Every line from the first one to the line containing "return m, nt, b" should be echoed exactly; leave out the rest.
--- start AVAILABLE DATA ---
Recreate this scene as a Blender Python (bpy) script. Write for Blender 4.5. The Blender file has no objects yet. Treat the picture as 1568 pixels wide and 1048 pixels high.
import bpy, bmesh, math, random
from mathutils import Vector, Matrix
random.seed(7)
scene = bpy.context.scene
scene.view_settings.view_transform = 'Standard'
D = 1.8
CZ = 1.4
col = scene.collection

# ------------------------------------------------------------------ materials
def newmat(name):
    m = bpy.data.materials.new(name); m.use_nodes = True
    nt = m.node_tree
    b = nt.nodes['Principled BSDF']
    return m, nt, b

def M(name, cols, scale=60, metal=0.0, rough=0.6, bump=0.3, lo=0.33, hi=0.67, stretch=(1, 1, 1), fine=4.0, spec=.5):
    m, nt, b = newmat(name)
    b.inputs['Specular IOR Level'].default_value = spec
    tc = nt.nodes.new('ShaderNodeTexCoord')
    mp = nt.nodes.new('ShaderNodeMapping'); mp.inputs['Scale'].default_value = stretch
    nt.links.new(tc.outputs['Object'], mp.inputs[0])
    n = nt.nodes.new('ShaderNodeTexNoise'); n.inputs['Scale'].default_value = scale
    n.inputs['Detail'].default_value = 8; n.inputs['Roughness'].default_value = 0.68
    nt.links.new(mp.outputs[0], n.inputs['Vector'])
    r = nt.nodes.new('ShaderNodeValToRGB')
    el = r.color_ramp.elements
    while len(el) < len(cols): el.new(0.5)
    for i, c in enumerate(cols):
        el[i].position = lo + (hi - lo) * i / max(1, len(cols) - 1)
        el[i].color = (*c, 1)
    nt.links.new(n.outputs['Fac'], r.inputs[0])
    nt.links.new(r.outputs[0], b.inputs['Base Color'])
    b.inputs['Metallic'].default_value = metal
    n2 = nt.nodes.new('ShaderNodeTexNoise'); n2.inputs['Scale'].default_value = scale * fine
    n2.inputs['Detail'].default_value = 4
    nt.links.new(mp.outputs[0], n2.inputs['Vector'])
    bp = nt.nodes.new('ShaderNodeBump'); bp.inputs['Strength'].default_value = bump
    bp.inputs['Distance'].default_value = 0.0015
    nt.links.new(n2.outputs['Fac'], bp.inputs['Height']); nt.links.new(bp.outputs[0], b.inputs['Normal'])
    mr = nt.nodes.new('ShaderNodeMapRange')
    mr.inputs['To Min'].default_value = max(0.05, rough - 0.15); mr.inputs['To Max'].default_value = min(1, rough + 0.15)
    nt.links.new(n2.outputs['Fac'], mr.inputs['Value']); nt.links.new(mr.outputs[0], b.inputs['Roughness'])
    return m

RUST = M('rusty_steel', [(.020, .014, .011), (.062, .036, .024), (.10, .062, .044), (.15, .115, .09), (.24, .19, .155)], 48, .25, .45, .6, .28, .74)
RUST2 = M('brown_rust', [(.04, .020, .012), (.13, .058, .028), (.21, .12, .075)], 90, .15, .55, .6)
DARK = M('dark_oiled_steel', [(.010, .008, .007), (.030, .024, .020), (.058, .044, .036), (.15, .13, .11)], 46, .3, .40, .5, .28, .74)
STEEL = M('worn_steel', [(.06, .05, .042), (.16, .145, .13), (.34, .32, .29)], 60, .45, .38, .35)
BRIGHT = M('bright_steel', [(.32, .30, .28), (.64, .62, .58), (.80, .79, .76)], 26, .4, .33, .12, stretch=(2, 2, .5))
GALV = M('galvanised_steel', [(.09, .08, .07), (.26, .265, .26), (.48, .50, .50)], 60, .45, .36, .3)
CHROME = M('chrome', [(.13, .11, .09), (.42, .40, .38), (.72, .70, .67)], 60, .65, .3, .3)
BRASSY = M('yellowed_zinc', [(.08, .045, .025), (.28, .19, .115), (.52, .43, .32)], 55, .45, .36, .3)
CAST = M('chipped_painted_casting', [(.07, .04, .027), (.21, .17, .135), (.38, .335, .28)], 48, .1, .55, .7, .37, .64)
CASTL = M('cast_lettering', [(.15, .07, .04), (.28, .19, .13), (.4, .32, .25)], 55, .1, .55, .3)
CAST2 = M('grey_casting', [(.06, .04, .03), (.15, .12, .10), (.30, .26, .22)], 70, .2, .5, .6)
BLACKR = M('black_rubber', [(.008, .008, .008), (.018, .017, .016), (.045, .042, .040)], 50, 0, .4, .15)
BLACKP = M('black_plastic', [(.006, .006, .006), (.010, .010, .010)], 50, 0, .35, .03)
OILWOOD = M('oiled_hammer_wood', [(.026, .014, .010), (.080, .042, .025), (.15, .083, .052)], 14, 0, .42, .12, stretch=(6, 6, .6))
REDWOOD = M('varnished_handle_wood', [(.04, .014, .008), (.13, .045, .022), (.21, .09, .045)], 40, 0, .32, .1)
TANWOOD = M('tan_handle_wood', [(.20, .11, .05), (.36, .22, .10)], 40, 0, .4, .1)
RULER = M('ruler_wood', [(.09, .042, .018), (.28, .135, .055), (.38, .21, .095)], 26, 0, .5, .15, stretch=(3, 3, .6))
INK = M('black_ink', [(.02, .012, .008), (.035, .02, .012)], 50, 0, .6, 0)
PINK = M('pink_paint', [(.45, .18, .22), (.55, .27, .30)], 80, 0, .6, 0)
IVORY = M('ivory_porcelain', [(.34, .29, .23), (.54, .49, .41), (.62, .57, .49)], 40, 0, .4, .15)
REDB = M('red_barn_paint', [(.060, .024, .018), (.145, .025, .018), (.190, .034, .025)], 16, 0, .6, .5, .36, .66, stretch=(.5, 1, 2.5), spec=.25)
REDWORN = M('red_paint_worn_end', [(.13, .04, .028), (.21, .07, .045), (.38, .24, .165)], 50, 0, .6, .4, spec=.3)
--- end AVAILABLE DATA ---
REPLY TO THE TASK:
Recreate this scene as a Blender Python (bpy) script. Write for Blender 4.5. The Blender file has no objects yet. Treat the picture as 1568 pixels wide and 1048 pixels high.
import bpy, bmesh, math, random
from mathutils import Vector, Matrix
random.seed(7)
scene = bpy.context.scene
scene.view_settings.view_transform = 'Standard'
D = 1.8
CZ = 1.4
col = scene.collection

# ------------------------------------------------------------------ materials
def newmat(name):
    m = bpy.data.materials.new(name); m.use_nodes = True
    nt = m.node_tree
    b = nt.nodes['Principled BSDF']
    return m, nt, b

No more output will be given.